Sono praticamente annullate per speranze di trovare ancora vivo l’equipaggio del sottomarino argentino San Juan di cui si sono perse le tracce la mattina del 15 novembre scorso. Non soltanto perché la riserva di ossigeno è ormai esaurita per i 44 marinai incluso il primo ufficiale donna, secondo i calcoli dell’Armada, la Marina militare.

L’ambasciatore a Vienna, Rafael Grossi ha riferito ieri che gli analisti del Ctbto, l’organizzazione che monitora i test nucleari attraverso dispersione di radioisotopi nell’atmosfera e onde idroacustiche nel mare, hanno rilevato tre ore dopo l’ultimo contatto con il comandante del San Juan «un evento anomalo, singolare, corto, violento e non nucleare compatibile con una esplosione subacquea» sulla rotta del sottomarino disperso, un modello Thyssen vecchio di 34 anni.

Le ricerche formalmente vanno ancora avanti e coinvolgono 13 paesi, inclusi per la prima volta dopo la guerra delle Falkland mezzi della Marina inglese. C’è anche l’Italia per l’utilizzo del satellite mentre Putin ha messo a disposizione una nave oceanografica russa di ultimo tipo.
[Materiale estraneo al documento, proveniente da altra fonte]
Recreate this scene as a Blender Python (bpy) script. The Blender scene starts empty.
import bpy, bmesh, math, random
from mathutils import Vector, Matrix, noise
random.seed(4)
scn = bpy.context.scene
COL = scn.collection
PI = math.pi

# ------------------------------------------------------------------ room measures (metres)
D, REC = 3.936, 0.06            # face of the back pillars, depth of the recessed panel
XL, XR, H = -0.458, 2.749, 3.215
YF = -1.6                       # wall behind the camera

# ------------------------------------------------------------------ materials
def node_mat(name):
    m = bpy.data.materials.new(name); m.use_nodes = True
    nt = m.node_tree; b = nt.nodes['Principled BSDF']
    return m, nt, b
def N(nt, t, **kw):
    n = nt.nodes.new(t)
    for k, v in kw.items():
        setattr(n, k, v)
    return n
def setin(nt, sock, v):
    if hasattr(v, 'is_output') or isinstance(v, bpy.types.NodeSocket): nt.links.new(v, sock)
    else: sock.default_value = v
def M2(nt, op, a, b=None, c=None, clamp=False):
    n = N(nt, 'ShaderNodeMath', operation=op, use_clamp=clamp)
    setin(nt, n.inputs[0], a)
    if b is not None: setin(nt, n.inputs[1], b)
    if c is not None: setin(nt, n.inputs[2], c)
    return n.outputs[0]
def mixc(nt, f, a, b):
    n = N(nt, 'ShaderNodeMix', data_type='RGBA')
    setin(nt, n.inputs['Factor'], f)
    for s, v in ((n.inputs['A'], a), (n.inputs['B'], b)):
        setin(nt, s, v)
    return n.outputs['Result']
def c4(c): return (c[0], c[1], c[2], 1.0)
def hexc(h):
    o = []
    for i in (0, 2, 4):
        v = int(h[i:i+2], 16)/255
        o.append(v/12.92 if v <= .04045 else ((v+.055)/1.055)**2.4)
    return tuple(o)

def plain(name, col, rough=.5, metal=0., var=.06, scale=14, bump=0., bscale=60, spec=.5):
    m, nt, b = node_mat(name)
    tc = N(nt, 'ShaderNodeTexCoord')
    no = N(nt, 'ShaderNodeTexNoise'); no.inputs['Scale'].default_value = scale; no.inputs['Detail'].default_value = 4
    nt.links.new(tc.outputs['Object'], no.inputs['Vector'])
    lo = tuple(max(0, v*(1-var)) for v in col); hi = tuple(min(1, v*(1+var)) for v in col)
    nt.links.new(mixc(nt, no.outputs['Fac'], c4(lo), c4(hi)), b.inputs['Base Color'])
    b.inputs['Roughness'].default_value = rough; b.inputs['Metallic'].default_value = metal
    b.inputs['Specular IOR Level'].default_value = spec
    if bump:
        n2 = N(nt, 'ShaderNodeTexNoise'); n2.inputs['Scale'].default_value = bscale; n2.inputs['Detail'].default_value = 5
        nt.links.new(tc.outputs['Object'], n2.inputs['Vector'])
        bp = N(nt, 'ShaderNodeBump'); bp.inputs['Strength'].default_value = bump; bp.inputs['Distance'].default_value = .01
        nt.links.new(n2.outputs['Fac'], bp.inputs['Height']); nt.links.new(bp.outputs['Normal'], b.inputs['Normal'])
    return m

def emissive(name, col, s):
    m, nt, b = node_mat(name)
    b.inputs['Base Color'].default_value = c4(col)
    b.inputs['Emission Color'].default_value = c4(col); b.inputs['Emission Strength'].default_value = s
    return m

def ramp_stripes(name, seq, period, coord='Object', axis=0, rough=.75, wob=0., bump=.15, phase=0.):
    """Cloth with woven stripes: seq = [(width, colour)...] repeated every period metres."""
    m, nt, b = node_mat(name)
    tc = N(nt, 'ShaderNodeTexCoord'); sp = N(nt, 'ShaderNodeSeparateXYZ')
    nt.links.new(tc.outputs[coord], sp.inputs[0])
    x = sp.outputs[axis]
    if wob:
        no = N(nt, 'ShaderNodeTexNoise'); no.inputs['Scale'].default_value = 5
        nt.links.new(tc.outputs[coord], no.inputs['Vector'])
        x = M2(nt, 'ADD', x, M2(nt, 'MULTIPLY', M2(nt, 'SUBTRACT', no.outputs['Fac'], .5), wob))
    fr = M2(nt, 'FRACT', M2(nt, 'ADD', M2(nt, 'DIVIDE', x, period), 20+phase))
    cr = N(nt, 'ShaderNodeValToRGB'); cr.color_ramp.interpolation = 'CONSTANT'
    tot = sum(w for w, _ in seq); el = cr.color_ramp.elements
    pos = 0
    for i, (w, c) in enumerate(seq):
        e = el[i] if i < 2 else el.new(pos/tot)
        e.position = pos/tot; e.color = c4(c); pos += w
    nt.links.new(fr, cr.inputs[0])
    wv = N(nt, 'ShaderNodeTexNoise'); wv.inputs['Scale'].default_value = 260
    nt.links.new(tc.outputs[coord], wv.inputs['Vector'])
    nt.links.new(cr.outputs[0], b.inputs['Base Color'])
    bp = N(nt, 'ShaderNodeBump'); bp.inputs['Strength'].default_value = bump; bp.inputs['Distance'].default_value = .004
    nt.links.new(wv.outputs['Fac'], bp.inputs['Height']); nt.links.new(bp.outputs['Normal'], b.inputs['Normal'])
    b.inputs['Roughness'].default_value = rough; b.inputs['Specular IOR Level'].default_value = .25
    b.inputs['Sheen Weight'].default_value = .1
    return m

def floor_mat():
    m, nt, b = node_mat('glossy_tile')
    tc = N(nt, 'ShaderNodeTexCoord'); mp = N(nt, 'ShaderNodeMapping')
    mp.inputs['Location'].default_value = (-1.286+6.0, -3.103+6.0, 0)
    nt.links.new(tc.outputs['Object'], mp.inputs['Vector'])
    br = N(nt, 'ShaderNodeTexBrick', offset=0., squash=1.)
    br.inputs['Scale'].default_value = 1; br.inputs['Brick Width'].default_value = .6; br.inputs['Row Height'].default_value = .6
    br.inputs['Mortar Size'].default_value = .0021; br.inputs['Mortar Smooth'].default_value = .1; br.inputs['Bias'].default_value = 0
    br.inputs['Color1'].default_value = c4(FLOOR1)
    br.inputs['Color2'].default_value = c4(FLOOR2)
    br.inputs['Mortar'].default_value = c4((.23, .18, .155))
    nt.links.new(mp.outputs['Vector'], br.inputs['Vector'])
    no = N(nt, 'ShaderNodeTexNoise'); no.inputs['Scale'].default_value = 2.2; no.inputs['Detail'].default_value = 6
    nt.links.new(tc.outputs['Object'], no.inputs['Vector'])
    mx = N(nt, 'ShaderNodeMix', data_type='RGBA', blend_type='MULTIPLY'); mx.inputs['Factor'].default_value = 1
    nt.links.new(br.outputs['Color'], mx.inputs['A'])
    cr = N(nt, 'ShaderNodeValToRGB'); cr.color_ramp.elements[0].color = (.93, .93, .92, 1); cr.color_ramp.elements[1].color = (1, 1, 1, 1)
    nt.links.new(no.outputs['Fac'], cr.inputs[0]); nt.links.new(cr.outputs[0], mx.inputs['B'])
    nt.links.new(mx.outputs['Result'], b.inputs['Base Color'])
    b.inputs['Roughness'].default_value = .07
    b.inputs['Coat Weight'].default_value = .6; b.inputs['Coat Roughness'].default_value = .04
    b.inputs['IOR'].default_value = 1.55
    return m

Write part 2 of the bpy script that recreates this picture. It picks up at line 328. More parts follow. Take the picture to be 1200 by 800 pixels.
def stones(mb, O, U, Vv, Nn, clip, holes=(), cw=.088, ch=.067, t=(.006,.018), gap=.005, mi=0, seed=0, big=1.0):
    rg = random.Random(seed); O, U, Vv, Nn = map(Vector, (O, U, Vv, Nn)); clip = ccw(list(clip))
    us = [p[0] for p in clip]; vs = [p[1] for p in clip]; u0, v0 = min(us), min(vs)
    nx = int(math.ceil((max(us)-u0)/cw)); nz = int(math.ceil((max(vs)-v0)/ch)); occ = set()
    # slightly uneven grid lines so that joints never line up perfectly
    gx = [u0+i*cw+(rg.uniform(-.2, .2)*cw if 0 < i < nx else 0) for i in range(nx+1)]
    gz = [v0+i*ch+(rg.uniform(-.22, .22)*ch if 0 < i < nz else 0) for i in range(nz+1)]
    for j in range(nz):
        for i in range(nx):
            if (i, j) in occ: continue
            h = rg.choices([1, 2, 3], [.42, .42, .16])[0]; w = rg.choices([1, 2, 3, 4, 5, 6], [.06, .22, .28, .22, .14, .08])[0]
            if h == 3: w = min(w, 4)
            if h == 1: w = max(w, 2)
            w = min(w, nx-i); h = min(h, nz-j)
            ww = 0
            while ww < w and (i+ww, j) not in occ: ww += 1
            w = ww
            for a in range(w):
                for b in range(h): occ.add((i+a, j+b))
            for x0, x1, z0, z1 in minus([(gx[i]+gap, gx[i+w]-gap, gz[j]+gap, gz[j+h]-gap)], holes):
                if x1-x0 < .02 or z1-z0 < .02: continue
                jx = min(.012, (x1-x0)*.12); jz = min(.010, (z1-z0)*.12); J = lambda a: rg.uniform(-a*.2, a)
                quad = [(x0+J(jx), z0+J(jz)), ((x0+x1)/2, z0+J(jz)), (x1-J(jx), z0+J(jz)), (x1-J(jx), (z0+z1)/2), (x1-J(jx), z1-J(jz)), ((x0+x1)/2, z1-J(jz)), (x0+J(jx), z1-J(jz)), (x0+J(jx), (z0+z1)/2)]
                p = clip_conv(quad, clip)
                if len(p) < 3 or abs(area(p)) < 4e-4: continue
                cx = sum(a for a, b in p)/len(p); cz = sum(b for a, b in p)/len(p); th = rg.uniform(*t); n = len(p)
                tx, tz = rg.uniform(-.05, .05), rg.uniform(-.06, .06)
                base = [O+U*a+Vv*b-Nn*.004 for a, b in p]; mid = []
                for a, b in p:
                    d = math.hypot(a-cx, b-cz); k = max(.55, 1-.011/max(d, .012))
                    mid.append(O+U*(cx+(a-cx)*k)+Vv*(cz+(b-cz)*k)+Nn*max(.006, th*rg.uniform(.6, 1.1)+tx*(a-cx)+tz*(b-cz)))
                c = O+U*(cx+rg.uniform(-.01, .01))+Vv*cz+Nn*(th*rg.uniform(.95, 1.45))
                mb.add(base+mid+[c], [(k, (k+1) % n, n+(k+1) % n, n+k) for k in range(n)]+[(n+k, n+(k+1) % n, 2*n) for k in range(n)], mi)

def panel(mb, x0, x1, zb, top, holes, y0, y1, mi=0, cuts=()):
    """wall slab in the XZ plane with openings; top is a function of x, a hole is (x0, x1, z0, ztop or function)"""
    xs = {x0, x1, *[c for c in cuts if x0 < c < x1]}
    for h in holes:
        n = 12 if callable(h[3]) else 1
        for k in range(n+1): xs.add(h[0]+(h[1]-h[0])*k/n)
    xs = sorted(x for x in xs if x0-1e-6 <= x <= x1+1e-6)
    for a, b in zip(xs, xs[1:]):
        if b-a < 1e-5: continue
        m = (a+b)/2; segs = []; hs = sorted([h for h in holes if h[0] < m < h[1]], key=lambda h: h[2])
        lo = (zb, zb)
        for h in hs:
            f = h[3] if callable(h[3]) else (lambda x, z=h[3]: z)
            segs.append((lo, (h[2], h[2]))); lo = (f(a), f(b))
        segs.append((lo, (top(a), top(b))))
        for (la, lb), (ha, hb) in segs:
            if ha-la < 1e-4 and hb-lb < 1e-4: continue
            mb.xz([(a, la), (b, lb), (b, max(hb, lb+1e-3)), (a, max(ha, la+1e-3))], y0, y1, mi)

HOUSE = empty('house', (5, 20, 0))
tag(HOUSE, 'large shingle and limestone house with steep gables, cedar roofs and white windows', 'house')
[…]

Ma i familiari dell’equipaggio ospitati nella base navale di Mar del Plata in Patagonia dopo le ultime comunicazioni sono usciti in lacrime, abbracciandosi.

Sui media argentini è iniziato un can can di polemiche sulla vetustà del sottomarino e sulla non condivisione delle informazioni militari anche con il governo Macrì.